The 8MP front-facing camera is put to use if you’d like a makeover. Bixby Vision has a new makeup mode, overlaying various blushes, mascara, and lipsticks via partnerships with the CoverGirl and Sephora cosmetics brands. It’s an augmented reality feature designed to “guide you through the purchase flow,” notes Samsung. It seems like more of a neat tech demo for your new phone, and not a convincing use of the ‘AI’ buzzword.

Improved biometrics

  • Face unlock and iris scanner now work at the same time
  • It works okay, but the success rate trails Apple’s Face ID

New to the S9 Plus is the fact that the face unlock and iris scanner biometrics now work at the same time to unlock the phone. This is Samsung’s answer to Apple’s Face ID technology.

It works most of the time. Whenever our eyeballs and mug were looking down at the phone it opened very quickly, except when we were walking in bright sunlight – and, that’s just the sort of situation where you’ll want to recheck Google Maps or quickly reply to a message to say “I’m on my way.”

We’ve had similar issues with Face ID on the iPhone X and experience more here. Even a 95%  success rate out of 100 unlock attempts in a normal day means it’ll fail five times every day, and that’s annoying. Samsung’s face unlock technology has also been spoofed in the past, so enabling it could leave you vulnerable even if it’s not exactly easy to crack.

None of these ‘futuristic’ options are as seamless as unlocking your phone through a  good old-fashioned front fingerprint sensor – technology that both companies retired from their phones last year. At least Samsung includes a rear fingerprint sensor as an alternative unlock method.
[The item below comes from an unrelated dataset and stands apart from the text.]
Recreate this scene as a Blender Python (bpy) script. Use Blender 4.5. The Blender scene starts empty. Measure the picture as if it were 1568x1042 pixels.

Here’s something funny we picked up on while testing the S9 Plus: Samsung now lets you optionally hide notification content until the scanners recognize your eyes or face. That’s great for privacy, but as soon as it does recognize you it’ll bypass the lockscreen, and you’ll have to revert to pulling down the notification shade. Apple had a very similar issue when Touch ID Gen 2 performed too well and lockscreen notifications disappeared before anyone got to read them.